- Raw data
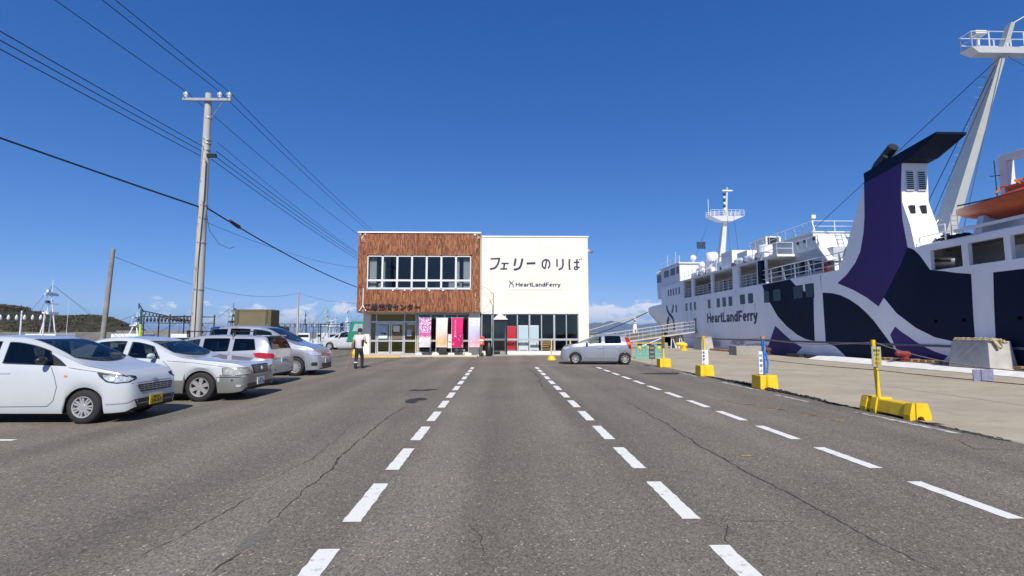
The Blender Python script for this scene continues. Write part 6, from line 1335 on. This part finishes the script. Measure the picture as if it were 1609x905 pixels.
body = [(0,0,.90,.12,.09), (0,0,1.05,.11,.08), (0,.02,1.28,.13,.09), (0,.03,1.42,.08,.07), (0,.05,1.50,.055), (0,.06,1.57,.085,.095), (0,.06,1.65,.075,.085),
        (-.19,.02,1.36,.06), (-.26,.0,1.10,.045), (-.29,.06,.86,.034), (.19,.02,1.36,.06), (.255,.02,1.12,.045), (.24,.24,1.08,.035),
        (-.09,-.02,.82,.085), (-.10,-.02,.47,.06), (-.10,-.16,.09,.042), (-.10,-.04,.035,.04), (.09,.0,.82,.085), (.10,.14,.48,.06), (.11,.12,.10,.042), (.11,.24,.04,.04)]
be = [(0,1),(1,2),(2,3),(3,4),(4,5),(5,6),(2,7),(7,8),(8,9),(2,10),(10,11),(11,12),(0,13),(13,14),(14,15),(15,16),(0,17),(17,18),(18,19),(19,20)]
link('body', skin_mesh('body', body, be), SKN, PE)
def hand(cx, cy, cz, d, s):
    """palm with four curled fingers and a thumb; d points along the forearm"""
    d = Vector(d).normalized(); u = Vector((0, 1, 0)) if abs(d.y) < .7 else Vector((0, 0, 1)); u = (u - d*u.dot(d)).normalized(); v = d.cross(u)*s; c_ = Vector((cx, cy, cz)); pts = [(*c_, .022, .014), (*(c_+d*.045), .034, .014), (*(c_+d*.085), .036, .013)]; ed = [(0, 1), (1, 2)]
    mb = MB()
    for i, (o_, L_) in enumerate(((-.03, .062), (-.01, .072), (.011, .068), (.03, .052))):
        a_ = c_ + d*.085 + u*o_; b_ = a_ + d*L_*.55; e_ = b_ + (d*.45 + v*.75).normalized()*L_*.5; mb.cyl(a_, b_, .0095, .009, 7).cyl(b_, e_, .009, .007, 7)
    a_ = c_ + d*.03 + u*-.03; b_ = a_ + (d*.6 - u*.7).normalized()*.035; mb.cyl(a_, b_, .011, .0095, 7).cyl(b_, b_ + (d*.8 + v*.6).normalized()*.03, .0095, .008, 7)
    m2 = skin_mesh('palm', pts, ed, 1); n0 = len(mb.v); mb.add([v_.co for v_ in m2.vertices], [tuple(p.vertices) for p in m2.polygons]); bpy.data.meshes.remove(m2); mb.build('hand', SKN, PE, smooth=60)
hand(-.29, .065, .85, (-.05, .15, -1), 1); hand(.24, .25, 1.08, (-.1, 1, .1), -1)
link('shirt', skin_mesh('shirt', [(0,0,.80,.175,.14), (0,0,.95,.182,.142), (0,0,1.08,.178,.138), (0,.02,1.30,.19,.135), (0,.03,1.415,.10,.085), (-.185,.02,1.37,.085), (-.235,.01,1.19,.072), (.185,.02,1.37,.085), (.235,.02,1.19,.072)], [(0,1),(1,2),(2,3),(3,4),(3,5),(5,6),(3,7),(7,8)]), M('pale_shirt', (.56, .52, .55), .85, var=.06, scale=9), PE)
MB().hexa([(.125, -.125, .95), (.185, -.09, .95), (.19, .06, .95), (.17, .06, .95)], [(.12, -.12, 1.22), (.185, -.09, 1.22), (.195, .05, 1.22), (.17, .05, 1.22)]).build('shirt_panel', M('dark_panel_cloth', (.03, .03, .04), .85), PE, bevel=.01)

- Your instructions
Copy all the data exactly as written, but skip any picture.

- Complete output
The Blender Python script for this scene continues. Write part 6, from line 1335 on. This part finishes the script. Measure the picture as if it were 1609x905 pixels.
body = [(0,0,.90,.12,.09), (0,0,1.05,.11,.08), (0,.02,1.28,.13,.09), (0,.03,1.42,.08,.07), (0,.05,1.50,.055), (0,.06,1.57,.085,.095), (0,.06,1.65,.075,.085),
        (-.19,.02,1.36,.06), (-.26,.0,1.10,.045), (-.29,.06,.86,.034), (.19,.02,1.36,.06), (.255,.02,1.12,.045), (.24,.24,1.08,.035),
        (-.09,-.02,.82,.085), (-.10,-.02,.47,.06), (-.10,-.16,.09,.042), (-.10,-.04,.035,.04), (.09,.0,.82,.085), (.10,.14,.48,.06), (.11,.12,.10,.042), (.11,.24,.04,.04)]
be = [(0,1),(1,2),(2,3),(3,4),(4,5),(5,6),(2,7),(7,8),(8,9),(2,10),(10,11),(11,12),(0,13),(13,14),(14,15),(15,16),(0,17),(17,18),(18,19),(19,20)]
link('body', skin_mesh('body', body, be), SKN, PE)
def hand(cx, cy, cz, d, s):
    """palm with four curled fingers and a thumb; d points along the forearm"""
    d = Vector(d).normalized(); u = Vector((0, 1, 0)) if abs(d.y) < .7 else Vector((0, 0, 1)); u = (u - d*u.dot(d)).normalized(); v = d.cross(u)*s; c_ = Vector((cx, cy, cz)); pts = [(*c_, .022, .014), (*(c_+d*.045), .034, .014), (*(c_+d*.085), .036, .013)]; ed = [(0, 1), (1, 2)]
    mb = MB()
    for i, (o_, L_) in enumerate(((-.03, .062), (-.01, .072), (.011, .068), (.03, .052))):
        a_ = c_ + d*.085 + u*o_; b_ = a_ + d*L_*.55; e_ = b_ + (d*.45 + v*.75).normalized()*L_*.5; mb.cyl(a_, b_, .0095, .009, 7).cyl(b_, e_, .009, .007, 7)
    a_ = c_ + d*.03 + u*-.03; b_ = a_ + (d*.6 - u*.7).normalized()*.035; mb.cyl(a_, b_, .011, .0095, 7).cyl(b_, b_ + (d*.8 + v*.6).normalized()*.03, .0095, .008, 7)
    m2 = skin_mesh('palm', pts, ed, 1); n0 = len(mb.v); mb.add([v_.co for v_ in m2.vertices], [tuple(p.vertices) for p in m2.polygons]); bpy.data.meshes.remove(m2); mb.build('hand', SKN, PE, smooth=60)
hand(-.29, .065, .85, (-.05, .15, -1), 1); hand(.24, .25, 1.08, (-.1, 1, .1), -1)
link('shirt', skin_mesh('shirt', [(0,0,.80,.175,.14), (0,0,.95,.182,.142), (0,0,1.08,.178,.138), (0,.02,1.30,.19,.135), (0,.03,1.415,.10,.085), (-.185,.02,1.37,.085), (-.235,.01,1.19,.072), (.185,.02,1.37,.085), (.235,.02,1.19,.072)], [(0,1),(1,2),(2,3),(3,4),(3,5),(5,6),(3,7),(7,8)]), M('pale_shirt', (.56, .52, .55), .85, var=.06, scale=9), PE)
MB().hexa([(.125, -.125, .95), (.185, -.09, .95), (.19, .06, .95), (.17, .06, .95)], [(.12, -.12, 1.22), (.185, -.09, 1.22), (.195, .05, 1.22), (.17, .05, 1.22)]).build('shirt_panel', M('dark_panel_cloth', (.03, .03, .04), .85), PE, bevel=.01)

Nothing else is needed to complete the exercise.